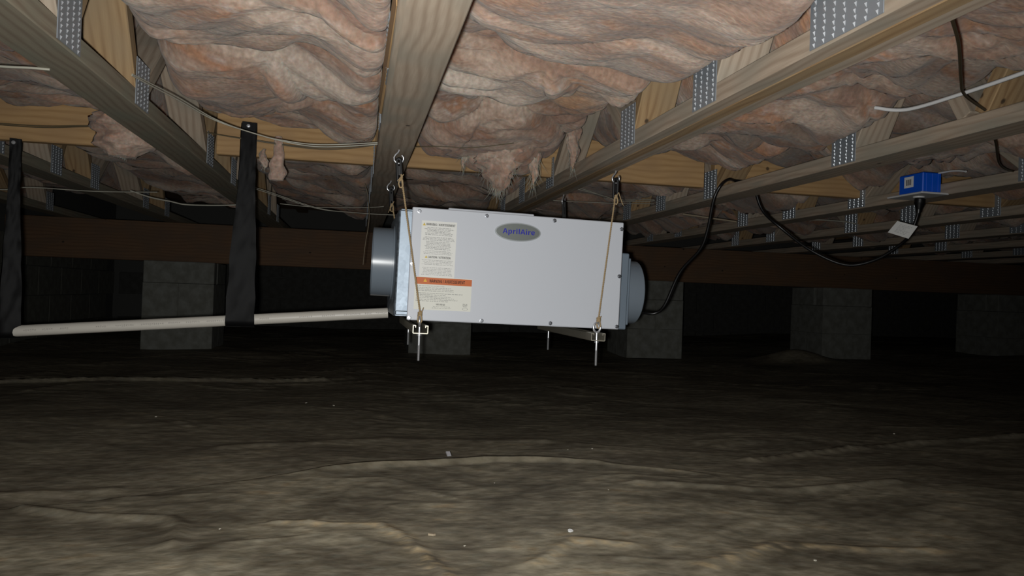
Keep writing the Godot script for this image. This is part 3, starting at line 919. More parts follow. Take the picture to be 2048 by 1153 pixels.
func build_unit() -> void:
	var t := thing("dehumidifier", "white box dehumidifier hanging on four cords below the trusses", "dehumidifier", Vector3(0.442, 0.314, -2.25))
	t.rotation.z = deg_to_rad(-1.05)
	# casing: galvanised sheet with a rolled front left corner
	var m := MB.new()
	var xf := Transform3D(Basis(Vector3(1, 0, 0), Vector3(0, 0, 1), Vector3(0, -1, 0)), Vector3.ZERO)   # outline x, y(depth) -> x, z ; depth -> -y
	var p := PackedVector2Array()
	p.append(Vector2(0.302, -0.25)); p.append(Vector2(0.302, 0.200))
	for k in 9:
		var a := PI / 2 + (PI / 2) * k / 8.0   # rolled corner
		p.append(Vector2(-0.336 + 0.008 * cos(a), 0.192 + 0.008 * sin(a)))
	p.append(Vector2(-0.344, -0.25))
	m.extrude(p, -0.300, -0.010, xf)
	obj("casing", m.mesh(), M.galv, t)
	for y in [[0.301, 0.006], [0.018, 0.012]]:
		m = MB.new()
		m.box(Vector3.ZERO, Vector3(0.034, y[1], 0.010), 0.002)
		obj("flange_tab", m.mesh(), M.galv, t, Vector3(-0.322, y[0], 0.203))
	m = MB.new()
	m.box(Vector3.ZERO, Vector3(0.610, 0.310, 0.012), 0.0022)
	var panel := obj("front_panel", m.mesh(), M.panel, t, Vector3(-0.003, 0.155, 0.209))
	m = MB.new()
	m.box(Vector3.ZERO, Vector3(0.245, 0.010, 0.16), 0.002)
	obj("top_cover", m.mesh(), M.panel, t, Vector3(-0.085, 0.3115, 0.118))
	var sm := screw_mesh()
	for q in [[-0.289, 0.299], [-0.102, 0.300], [0.094, 0.301], [0.296, 0.291], [0.296, 0.154], [0.296, 0.008], [0.097, 0.009], [-0.101, 0.007], [-0.301, 0.006], [-0.301, 0.155]]:
		var o := obj("screw", sm, M.screw, panel, Vector3(q[0] + 0.003, q[1] - 0.155, 0.006))
		o.rotation.z = q[0] * 17.0
	# oval badge
	m = MB.new()
	m.extrude(ellipse(0.066, 0.0262), 0.0, 0.003)
	var badge := obj("badge", m.mesh(), M.badge_rim, t, Vector3(-0.011, 0.2605, 0.2148))
	m = MB.new()
	m.extrude(ellipse(0.0625, 0.0232), 0.003, 0.0036)
	obj("badge_face", m.mesh(), M.badge, badge)
	tag(text("AprilAire", 0.0195, 0.092, M.badge_blue, badge, Vector3(0.002, -0.0005, 0.0038)), "blue lettering")
	# stickers
	var r := RandomNumberGenerator.new(); r.seed = 21
	var white := Color(0.90, 0.90, 0.88)
	var ink := Color(0.30, 0.30, 0.31)
	var im := Image.create(200, 320, false, Image.FORMAT_RGB8)
	im.fill(white)
	triangle_mark(im, 14, 12, 16, Color(0.85, 0.72, 0.2))
	print_rows(im, 16, 184, 36, 6, 8, ink, true, r, 4)
	print_rows(im, 10, 190, 90, 3, 8, ink, true, r, 4)
	print_rows(im, 18, 180, 116, 6, 8, ink, true, r, 4)
	print_rows(im, 14, 186, 168, 3, 8, ink, true, r, 3)
	triangle_mark(im, 34, 196, 14, Color(0.85, 0.72, 0.2))
	print_rows(im, 12, 190, 220, 4, 8, ink, true, r, 3)
	print_rows(im, 12, 190, 262, 6, 8, ink, true, r, 3)
	var s1 := sticker(Vector2(0.097, 0.156), im, t, Vector3(-0.2325, 0.197, 0.2151), "warning_sticker")
	tag(s1, "tall white warning sticker")
	text("WARNING / AVERTISSEMENT", 0.0062, 0.080, M.ink, s1, Vector3(0.004, 0.0685, 0.0005), "lettering", 0.0002)
	text("CAUTION / ATTENTION", 0.0058, 0.062, M.ink, s1, Vector3(0.004, -0.0215, 0.0005), "lettering", 0.0002)
	im = Image.create(320, 190, false, Image.FORMAT_RGB8)
	im.fill(Color(0.88, 0.88, 0.84))
	im.fill_rect(Rect2i(0, 3, 320, 39), Color(0.78, 0.39, 0.13))
	triangle_mark(im, 56, 10, 18, Color(0.95, 0.75, 0.15))
	print_rows(im, 10, 250, 50, 1, 9, ink, false, r, 3)
	print_rows(im, 10, 310, 60, 3, 9, ink, false, r, 4)
	print_rows(im, 10, 306, 92, 6, 9, ink, false, r, 4)
	print_rows(im, 118, 182, 152, 1, 9, Color(0.15, 0.15, 0.15), true, r, 10)
	print_rows(im, 100, 210, 168, 2, 8, ink, true, r, 3)
	print_rows(im, 275, 300, 146, 3, 7, ink, true, r, 5)
	for k in 60:
		var a := TAU * k / 60.0
		im.set_pixel(288 + int(15 * cos(a)), 176 + int(7 * sin(a)), ink)
	var s2 := sticker(Vector2(0.157, 0.090), im, t, Vector3(-0.2125, 0.0755, 0.2152), "warning_sticker")
	tag(s2, "white sticker with an orange warning band")
	text("WARNING / AVERTISSEMENT", 0.0085, 0.098, M.ink, s2, Vector3(0.010, 0.0345, 0.0005), "lettering", 0.0002)
	# duct collars
	m = MB.new()
	var lx := Transform3D(Basis(Vector3(0, 1, 0), Vector3(-1, 0, 0), Vector3(0, 0, 1)), Vector3(-0.344, 0.163, -0.02))
	m.lathe([Vector2(0.112, 0), Vector2(0.112, 0.004), Vector2(0.1035, 0.004), Vector2(0.1030, 0.061), Vector2(0.1010, 0.062), Vector2(0.1000, 0.061), Vector2(0.1000, 0.002), Vector2(0.0, 0.002)], lx, 64)
	tag(obj("inlet_collar", m.mesh(), M.collar, t), "grey round duct collar on the left end")
	m = MB.new()
	m.box(Vector3.ZERO, Vector3(0.066, 0.234, 0.238), 0.003)
	var fl := obj("outlet_flange", m.mesh(), M.flange, t, Vector3(0.335, 0.113, -0.02))
	m = MB.new()
	m.box(Vector3.ZERO, Vector3(0.010, 0.205, 0.222), 0.002)
	obj("gasket_step", m.mesh(), M.flange, fl, Vector3(0.037, 0, 0))
	m = MB.new()
	var rx := Transform3D(Basis(Vector3(0, -1, 0), Vector3(1, 0, 0), Vector3(0, 0, 1)), Vector3(0.372, 0.113, -0.02))
	m.lathe([Vector2(0.1010, 0), Vector2(0.1010, 0.058), Vector2(0.0995, 0.060), Vector2(0.098, 0.058), Vector2(0.098, 0.001), Vector2(0.0, 0.001)], rx, 64)
	obj("outlet_collar", m.mesh(), M.collar, t)
	m = MB.new()
	m.lathe([Vector2(0.016, 0), Vector2(0.016, 0.03), Vector2(0.013, 0.03), Vector2(0.013, 0.0)], Transform3D(Basis(Vector3(0, -1, 0), Vector3(1, 0, 0), Vector3(0, 0, 1)), Vector3(0.300, 0.05, -0.21)), 20)
	obj("cord_grip", m.mesh(), M.rubber, t)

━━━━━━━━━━

* **TASK BRIEF**
Pictures are excluded; output everything else in the data verbatim.

* **THE REPLY**
Keep writing the Godot script for this image. This is part 3, starting at line 919. More parts follow. Take the picture to be 2048 by 1153 pixels.
func build_unit() -> void:
	var t := thing("dehumidifier", "white box dehumidifier hanging on four cords below the trusses", "dehumidifier", Vector3(0.442, 0.314, -2.25))
	t.rotation.z = deg_to_rad(-1.05)
	# casing: galvanised sheet with a rolled front left corner
	var m := MB.new()
	var xf := Transform3D(Basis(Vector3(1, 0, 0), Vector3(0, 0, 1), Vector3(0, -1, 0)), Vector3.ZERO)   # outline x, y(depth) -> x, z ; depth -> -y
	var p := PackedVector2Array()
	p.append(Vector2(0.302, -0.25)); p.append(Vector2(0.302, 0.200))
	for k in 9:
		var a := PI / 2 + (PI / 2) * k / 8.0   # rolled corner
		p.append(Vector2(-0.336 + 0.008 * cos(a), 0.192 + 0.008 * sin(a)))
	p.append(Vector2(-0.344, -0.25))
	m.extrude(p, -0.300, -0.010, xf)
	obj("casing", m.mesh(), M.galv, t)
	for y in [[0.301, 0.006], [0.018, 0.012]]:
		m = MB.new()
		m.box(Vector3.ZERO, Vector3(0.034, y[1], 0.010), 0.002)
		obj("flange_tab", m.mesh(), M.galv, t, Vector3(-0.322, y[0], 0.203))
	m = MB.new()
	m.box(Vector3.ZERO, Vector3(0.610, 0.310, 0.012), 0.0022)
	var panel := obj("front_panel", m.mesh(), M.panel, t, Vector3(-0.003, 0.155, 0.209))
	m = MB.new()
	m.box(Vector3.ZERO, Vector3(0.245, 0.010, 0.16), 0.002)
	obj("top_cover", m.mesh(), M.panel, t, Vector3(-0.085, 0.3115, 0.118))
	var sm := screw_mesh()
	for q in [[-0.289, 0.299], [-0.102, 0.300], [0.094, 0.301], [0.296, 0.291], [0.296, 0.154], [0.296, 0.008], [0.097, 0.009], [-0.101, 0.007], [-0.301, 0.006], [-0.301, 0.155]]:
		var o := obj("screw", sm, M.screw, panel, Vector3(q[0] + 0.003, q[1] - 0.155, 0.006))
		o.rotation.z = q[0] * 17.0
	# oval badge
	m = MB.new()
	m.extrude(ellipse(0.066, 0.0262), 0.0, 0.003)
	var badge := obj("badge", m.mesh(), M.badge_rim, t, Vector3(-0.011, 0.2605, 0.2148))
	m = MB.new()
	m.extrude(ellipse(0.0625, 0.0232), 0.003, 0.0036)
	obj("badge_face", m.mesh(), M.badge, badge)
	tag(text("AprilAire", 0.0195, 0.092, M.badge_blue, badge, Vector3(0.002, -0.0005, 0.0038)), "blue lettering")
	# stickers
	var r := RandomNumberGenerator.new(); r.seed = 21
	var white := Color(0.90, 0.90, 0.88)
	var ink := Color(0.30, 0.30, 0.31)
	var im := Image.create(200, 320, false, Image.FORMAT_RGB8)
	im.fill(white)
	triangle_mark(im, 14, 12, 16, Color(0.85, 0.72, 0.2))
	print_rows(im, 16, 184, 36, 6, 8, ink, true, r, 4)
	print_rows(im, 10, 190, 90, 3, 8, ink, true, r, 4)
	print_rows(im, 18, 180, 116, 6, 8, ink, true, r, 4)
	print_rows(im, 14, 186, 168, 3, 8, ink, true, r, 3)
	triangle_mark(im, 34, 196, 14, Color(0.85, 0.72, 0.2))
	print_rows(im, 12, 190, 220, 4, 8, ink, true, r, 3)
	print_rows(im, 12, 190, 262, 6, 8, ink, true, r, 3)
	var s1 := sticker(Vector2(0.097, 0.156), im, t, Vector3(-0.2325, 0.197, 0.2151), "warning_sticker")
	tag(s1, "tall white warning sticker")
	text("WARNING / AVERTISSEMENT", 0.0062, 0.080, M.ink, s1, Vector3(0.004, 0.0685, 0.0005), "lettering", 0.0002)
	text("CAUTION / ATTENTION", 0.0058, 0.062, M.ink, s1, Vector3(0.004, -0.0215, 0.0005), "lettering", 0.0002)
	im = Image.create(320, 190, false, Image.FORMAT_RGB8)
	im.fill(Color(0.88, 0.88, 0.84))
	im.fill_rect(Rect2i(0, 3, 320, 39), Color(0.78, 0.39, 0.13))
	triangle_mark(im, 56, 10, 18, Color(0.95, 0.75, 0.15))
	print_rows(im, 10, 250, 50, 1, 9, ink, false, r, 3)
	print_rows(im, 10, 310, 60, 3, 9, ink, false, r, 4)
	print_rows(im, 10, 306, 92, 6, 9, ink, false, r, 4)
	print_rows(im, 118, 182, 152, 1, 9, Color(0.15, 0.15, 0.15), true, r, 10)
	print_rows(im, 100, 210, 168, 2, 8, ink, true, r, 3)
	print_rows(im, 275, 300, 146, 3, 7, ink, true, r, 5)
	for k in 60:
		var a := TAU * k / 60.0
		im.set_pixel(288 + int(15 * cos(a)), 176 + int(7 * sin(a)), ink)
	var s2 := sticker(Vector2(0.157, 0.090), im, t, Vector3(-0.2125, 0.0755, 0.2152), "warning_sticker")
	tag(s2, "white sticker with an orange warning band")
	text("WARNING / AVERTISSEMENT", 0.0085, 0.098, M.ink, s2, Vector3(0.010, 0.0345, 0.0005), "lettering", 0.0002)
	# duct collars
	m = MB.new()
	var lx := Transform3D(Basis(Vector3(0, 1, 0), Vector3(-1, 0, 0), Vector3(0, 0, 1)), Vector3(-0.344, 0.163, -0.02))
	m.lathe([Vector2(0.112, 0), Vector2(0.112, 0.004), Vector2(0.1035, 0.004), Vector2(0.1030, 0.061), Vector2(0.1010, 0.062), Vector2(0.1000, 0.061), Vector2(0.1000, 0.002), Vector2(0.0, 0.002)], lx, 64)
	tag(obj("inlet_collar", m.mesh(), M.collar, t), "grey round duct collar on the left end")
	m = MB.new()
	m.box(Vector3.ZERO, Vector3(0.066, 0.234, 0.238), 0.003)
	var fl := obj("outlet_flange", m.mesh(), M.flange, t, Vector3(0.335, 0.113, -0.02))
	m = MB.new()
	m.box(Vector3.ZERO, Vector3(0.010, 0.205, 0.222), 0.002)
	obj("gasket_step", m.mesh(), M.flange, fl, Vector3(0.037, 0, 0))
	m = MB.new()
	var rx := Transform3D(Basis(Vector3(0, -1, 0), Vector3(1, 0, 0), Vector3(0, 0, 1)), Vector3(0.372, 0.113, -0.02))
	m.lathe([Vector2(0.1010, 0), Vector2(0.1010, 0.058), Vector2(0.0995, 0.060), Vector2(0.098, 0.058), Vector2(0.098, 0.001), Vector2(0.0, 0.001)], rx, 64)
	obj("outlet_collar", m.mesh(), M.collar, t)
	m = MB.new()
	m.lathe([Vector2(0.016, 0), Vector2(0.016, 0.03), Vector2(0.013, 0.03), Vector2(0.013, 0.0)], Transform3D(Basis(Vector3(0, -1, 0), Vector3(1, 0, 0), Vector3(0, 0, 1)), Vector3(0.300, 0.05, -0.21)), 20)
	obj("cord_grip", m.mesh(), M.rubber, t)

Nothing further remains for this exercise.